6 thoughts on “Teachers will be forced to carry a gun according to Moms Demand.”
  1. Home Schooling? Oh hell yes!
    I was telling people – twenty years ago – that if they were still sending their children to public school, they were committing a form of child abuse and would regret it to their dying day.

  2. As much as I like to make fun of these idjits, I’m afraid that they might end up winning the propaganda war. If this motivates enough people to harass their state congresscritters, do they win?

    Propaganda is virtually never truth, and often not even based on truth.

    We can’t have calm reasoned arguments with people screaming and spitting “NAZI!! Fascist!!!”

  3. Way back in 2010, TN GOP Candidate Bill Haslam (Now TN Governor) came and spoke to the Tennessee Firearms Association as part of his bid for the governor’s office. The idea of allowing teachers to carry came up, and he said something along the lines of (paraphrasing something from 7 years ago) “That’s a bad idea. As mayor of Knoxville I interacted with a lot of teacher, and trust me, there are a lot of them that have no business being anywhere near a firearm.”

    A couple of months later, I had a nearly identical conversation with my mother-in-law, who was a teacher at the time.

    My response to both of them was “My God! Why are we hiring people that we can’t trust to not murder their students?!?! You must be thinking of some specific people, why have you not reported them?”

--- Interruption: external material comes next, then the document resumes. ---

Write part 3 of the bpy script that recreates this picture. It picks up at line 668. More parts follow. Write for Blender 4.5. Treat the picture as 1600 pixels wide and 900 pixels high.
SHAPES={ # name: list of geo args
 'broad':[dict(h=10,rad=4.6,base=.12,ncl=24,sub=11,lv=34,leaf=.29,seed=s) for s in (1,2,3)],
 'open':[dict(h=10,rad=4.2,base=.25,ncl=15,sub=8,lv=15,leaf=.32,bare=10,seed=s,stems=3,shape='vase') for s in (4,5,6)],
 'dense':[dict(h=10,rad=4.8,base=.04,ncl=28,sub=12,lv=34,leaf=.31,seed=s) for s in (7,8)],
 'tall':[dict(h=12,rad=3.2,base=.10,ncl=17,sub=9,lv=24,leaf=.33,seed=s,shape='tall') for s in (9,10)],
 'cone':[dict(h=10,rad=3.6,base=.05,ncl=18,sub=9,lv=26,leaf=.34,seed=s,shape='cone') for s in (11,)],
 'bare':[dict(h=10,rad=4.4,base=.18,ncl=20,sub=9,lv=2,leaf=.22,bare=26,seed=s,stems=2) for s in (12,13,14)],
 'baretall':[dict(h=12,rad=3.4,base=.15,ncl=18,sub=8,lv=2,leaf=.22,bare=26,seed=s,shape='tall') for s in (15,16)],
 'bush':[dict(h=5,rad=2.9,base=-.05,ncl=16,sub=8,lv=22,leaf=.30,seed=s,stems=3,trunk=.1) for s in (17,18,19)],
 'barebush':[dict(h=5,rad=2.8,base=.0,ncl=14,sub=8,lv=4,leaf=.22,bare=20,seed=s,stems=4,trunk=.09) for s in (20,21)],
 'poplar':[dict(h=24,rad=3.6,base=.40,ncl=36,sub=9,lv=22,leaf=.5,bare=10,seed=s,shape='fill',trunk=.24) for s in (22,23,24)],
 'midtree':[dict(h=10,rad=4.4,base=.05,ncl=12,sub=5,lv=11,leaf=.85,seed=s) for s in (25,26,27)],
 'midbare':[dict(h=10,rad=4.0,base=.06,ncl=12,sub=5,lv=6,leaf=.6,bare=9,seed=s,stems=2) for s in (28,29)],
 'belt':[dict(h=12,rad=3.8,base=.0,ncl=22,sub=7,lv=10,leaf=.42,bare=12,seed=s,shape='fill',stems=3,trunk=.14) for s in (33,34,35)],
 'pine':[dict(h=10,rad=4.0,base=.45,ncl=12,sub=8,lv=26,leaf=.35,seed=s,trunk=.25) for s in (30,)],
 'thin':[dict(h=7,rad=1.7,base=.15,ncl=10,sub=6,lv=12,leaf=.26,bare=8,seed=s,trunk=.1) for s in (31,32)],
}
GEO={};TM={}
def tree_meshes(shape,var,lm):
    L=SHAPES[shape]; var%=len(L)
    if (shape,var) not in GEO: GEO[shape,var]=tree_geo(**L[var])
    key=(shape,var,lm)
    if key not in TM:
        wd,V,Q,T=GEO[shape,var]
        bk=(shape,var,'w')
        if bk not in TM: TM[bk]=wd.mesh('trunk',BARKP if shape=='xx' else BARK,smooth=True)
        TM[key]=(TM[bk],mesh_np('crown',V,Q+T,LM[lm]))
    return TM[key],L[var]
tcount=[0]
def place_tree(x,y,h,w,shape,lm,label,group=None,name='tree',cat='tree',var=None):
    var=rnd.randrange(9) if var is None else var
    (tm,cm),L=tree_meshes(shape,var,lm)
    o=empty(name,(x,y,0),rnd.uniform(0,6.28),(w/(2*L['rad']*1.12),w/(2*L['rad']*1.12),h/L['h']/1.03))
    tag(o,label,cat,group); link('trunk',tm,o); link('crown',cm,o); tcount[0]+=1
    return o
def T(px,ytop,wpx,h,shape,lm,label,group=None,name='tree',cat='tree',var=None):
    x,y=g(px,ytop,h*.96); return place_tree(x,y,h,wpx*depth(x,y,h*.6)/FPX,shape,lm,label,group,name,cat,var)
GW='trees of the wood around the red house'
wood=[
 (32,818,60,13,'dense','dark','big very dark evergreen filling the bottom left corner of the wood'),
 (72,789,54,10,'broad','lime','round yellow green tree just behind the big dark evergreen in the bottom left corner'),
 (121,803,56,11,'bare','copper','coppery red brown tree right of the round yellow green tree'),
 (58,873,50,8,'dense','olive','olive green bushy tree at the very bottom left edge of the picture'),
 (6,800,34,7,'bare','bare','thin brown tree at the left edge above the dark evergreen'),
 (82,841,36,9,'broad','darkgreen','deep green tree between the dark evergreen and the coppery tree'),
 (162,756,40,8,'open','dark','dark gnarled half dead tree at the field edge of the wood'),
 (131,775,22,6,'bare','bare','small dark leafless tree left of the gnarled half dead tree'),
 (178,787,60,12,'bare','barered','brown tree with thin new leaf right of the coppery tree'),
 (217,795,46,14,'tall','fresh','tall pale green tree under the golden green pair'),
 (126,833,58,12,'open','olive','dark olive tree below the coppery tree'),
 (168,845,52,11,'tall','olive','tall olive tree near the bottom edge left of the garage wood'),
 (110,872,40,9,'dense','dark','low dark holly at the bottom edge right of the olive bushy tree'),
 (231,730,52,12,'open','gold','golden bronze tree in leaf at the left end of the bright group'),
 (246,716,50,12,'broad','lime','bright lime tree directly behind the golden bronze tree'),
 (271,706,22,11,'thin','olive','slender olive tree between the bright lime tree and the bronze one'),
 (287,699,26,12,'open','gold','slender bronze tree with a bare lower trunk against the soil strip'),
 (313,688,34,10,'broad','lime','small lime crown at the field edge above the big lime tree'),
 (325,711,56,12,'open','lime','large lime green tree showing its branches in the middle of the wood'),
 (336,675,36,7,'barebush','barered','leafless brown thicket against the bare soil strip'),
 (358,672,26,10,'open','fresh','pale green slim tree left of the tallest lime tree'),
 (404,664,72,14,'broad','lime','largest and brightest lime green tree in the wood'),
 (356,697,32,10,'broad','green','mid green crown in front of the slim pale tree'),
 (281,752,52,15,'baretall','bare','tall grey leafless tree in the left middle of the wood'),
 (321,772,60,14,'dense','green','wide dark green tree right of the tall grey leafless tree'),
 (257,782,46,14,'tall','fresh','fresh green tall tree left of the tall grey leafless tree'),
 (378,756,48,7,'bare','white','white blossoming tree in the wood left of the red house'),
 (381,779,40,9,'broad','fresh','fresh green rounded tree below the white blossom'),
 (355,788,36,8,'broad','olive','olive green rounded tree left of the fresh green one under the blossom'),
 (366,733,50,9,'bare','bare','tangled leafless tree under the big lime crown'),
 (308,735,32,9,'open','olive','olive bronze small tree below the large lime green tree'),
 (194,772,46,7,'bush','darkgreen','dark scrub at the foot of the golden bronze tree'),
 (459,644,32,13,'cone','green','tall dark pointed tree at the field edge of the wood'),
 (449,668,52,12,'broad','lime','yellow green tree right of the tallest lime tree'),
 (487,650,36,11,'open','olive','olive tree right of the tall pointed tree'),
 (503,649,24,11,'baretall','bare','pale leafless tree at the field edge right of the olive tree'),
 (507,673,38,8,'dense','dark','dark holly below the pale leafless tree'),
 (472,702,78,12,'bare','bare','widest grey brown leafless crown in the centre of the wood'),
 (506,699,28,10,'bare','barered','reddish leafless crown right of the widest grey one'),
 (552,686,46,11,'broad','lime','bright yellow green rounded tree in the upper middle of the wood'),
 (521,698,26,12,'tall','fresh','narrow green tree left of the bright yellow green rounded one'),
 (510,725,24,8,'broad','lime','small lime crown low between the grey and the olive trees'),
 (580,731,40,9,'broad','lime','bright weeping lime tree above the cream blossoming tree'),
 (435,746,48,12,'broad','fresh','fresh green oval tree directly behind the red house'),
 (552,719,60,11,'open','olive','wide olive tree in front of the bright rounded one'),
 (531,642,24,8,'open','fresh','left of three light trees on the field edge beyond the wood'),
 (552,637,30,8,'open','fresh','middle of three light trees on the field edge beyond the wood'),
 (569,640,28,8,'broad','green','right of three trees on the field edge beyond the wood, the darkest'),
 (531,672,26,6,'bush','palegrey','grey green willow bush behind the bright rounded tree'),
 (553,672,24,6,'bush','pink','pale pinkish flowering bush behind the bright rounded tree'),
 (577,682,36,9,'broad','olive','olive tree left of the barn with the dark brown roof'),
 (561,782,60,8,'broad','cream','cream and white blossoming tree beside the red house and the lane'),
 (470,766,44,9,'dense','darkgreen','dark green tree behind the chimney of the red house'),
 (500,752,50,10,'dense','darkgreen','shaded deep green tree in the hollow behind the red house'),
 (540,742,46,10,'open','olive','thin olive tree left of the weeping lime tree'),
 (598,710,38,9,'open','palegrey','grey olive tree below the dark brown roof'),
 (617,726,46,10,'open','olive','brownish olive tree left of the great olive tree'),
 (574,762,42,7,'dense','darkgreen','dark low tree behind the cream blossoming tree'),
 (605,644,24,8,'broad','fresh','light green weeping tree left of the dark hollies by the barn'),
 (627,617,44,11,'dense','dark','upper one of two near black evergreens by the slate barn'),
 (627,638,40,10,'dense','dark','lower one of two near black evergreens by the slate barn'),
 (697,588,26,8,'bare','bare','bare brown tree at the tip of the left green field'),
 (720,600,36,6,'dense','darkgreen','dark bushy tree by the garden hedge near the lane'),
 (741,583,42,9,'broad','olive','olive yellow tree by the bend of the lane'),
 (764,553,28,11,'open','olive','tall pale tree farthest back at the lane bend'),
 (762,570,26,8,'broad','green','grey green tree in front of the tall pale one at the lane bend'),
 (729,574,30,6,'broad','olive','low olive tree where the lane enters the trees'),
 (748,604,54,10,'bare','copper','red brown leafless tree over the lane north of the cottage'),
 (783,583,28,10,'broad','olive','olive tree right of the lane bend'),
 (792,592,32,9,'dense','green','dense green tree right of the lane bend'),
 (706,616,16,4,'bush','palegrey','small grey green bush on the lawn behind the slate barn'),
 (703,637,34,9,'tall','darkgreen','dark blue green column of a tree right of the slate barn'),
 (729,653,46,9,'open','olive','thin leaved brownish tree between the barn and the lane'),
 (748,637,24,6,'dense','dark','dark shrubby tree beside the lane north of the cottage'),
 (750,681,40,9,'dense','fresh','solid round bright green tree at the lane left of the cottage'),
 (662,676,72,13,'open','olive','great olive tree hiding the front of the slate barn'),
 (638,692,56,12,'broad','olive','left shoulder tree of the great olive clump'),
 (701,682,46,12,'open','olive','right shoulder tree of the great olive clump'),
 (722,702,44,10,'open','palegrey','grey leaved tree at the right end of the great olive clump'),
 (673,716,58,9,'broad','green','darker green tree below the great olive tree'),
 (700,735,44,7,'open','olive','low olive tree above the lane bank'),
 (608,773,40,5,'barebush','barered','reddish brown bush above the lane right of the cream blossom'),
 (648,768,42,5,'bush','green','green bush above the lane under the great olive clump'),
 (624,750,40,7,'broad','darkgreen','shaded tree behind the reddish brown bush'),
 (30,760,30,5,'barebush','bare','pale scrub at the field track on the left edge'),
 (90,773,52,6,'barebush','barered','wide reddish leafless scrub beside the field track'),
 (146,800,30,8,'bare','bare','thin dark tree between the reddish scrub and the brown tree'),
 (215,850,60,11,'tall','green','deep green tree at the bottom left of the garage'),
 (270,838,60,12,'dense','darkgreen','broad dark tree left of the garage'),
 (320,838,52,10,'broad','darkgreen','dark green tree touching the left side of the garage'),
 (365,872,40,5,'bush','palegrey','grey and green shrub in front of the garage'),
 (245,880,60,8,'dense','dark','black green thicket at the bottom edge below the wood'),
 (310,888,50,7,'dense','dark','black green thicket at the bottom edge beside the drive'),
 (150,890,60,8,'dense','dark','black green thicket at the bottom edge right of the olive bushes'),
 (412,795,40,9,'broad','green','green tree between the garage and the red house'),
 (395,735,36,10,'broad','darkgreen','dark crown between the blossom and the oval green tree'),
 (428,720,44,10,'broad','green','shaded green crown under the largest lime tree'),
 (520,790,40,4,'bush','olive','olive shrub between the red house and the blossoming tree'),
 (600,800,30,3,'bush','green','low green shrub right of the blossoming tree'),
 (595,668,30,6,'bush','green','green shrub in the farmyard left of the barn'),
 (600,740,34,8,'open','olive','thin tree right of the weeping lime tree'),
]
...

    Of course, when you put it that way it becomes obvious to them that the statement is ridiculous in the classical sense–worthy of ridicule.

  4. In regards to the first point: I like to point out that police are minimally trained in lots of areas, not just firearms. For example, ask any open carry advocate about their encounters with police, and they all complain that the police don’t know the law. Gee, I wonder why that is? Could it be that the minimal training they received simply couldn’t cover everything, and still be cost effective? Could it be that in order to cover everything, their training would take years instead of months? Could it be that in order to cover every situation and every law, they’d have to train for multiple years, and even then, laws change?

    They have tons of duties, and paperwork, and things to remember. It truly isn’t an easy job. They are tasked with walking that fine line of stopping people who have (or likely have) broken the law, but not violating their rights while conducting their investigation. They are humans, not robots with perfect recall and the ability to know every law, and every nuance of the law. They will make mistakes and sometimes they’ll even do things that are blatantly wrong. Just like other humans.

  5. Well . . .
    What you have to understand about teachers is this: From about 1965 till 1970, the only way to get a 2-S (student) deferment was to major in education. (It was LBJ’s idea.) So all the peaceniks (some sincere, most not) who tried to levitate the Pentagon ended up as teachers and are now running universities and school systems. Guess who they hire?
    On the one hand, teachers not only have to face the possibility of an active shooter incident, some also face a much higher risk of being assaulted by their students. There’s a point in favor.
    On the other hand, some teachers are in fact too emotionally unstable to be trusted with firearms.
    I’ve met both types of teachers.
    And there’s also the risk that the student might get hold of the teacher’s gun if the teacher leaves it unsecured while they’re having student-teacher sex.
    I’d say, go on a case-by-case basis.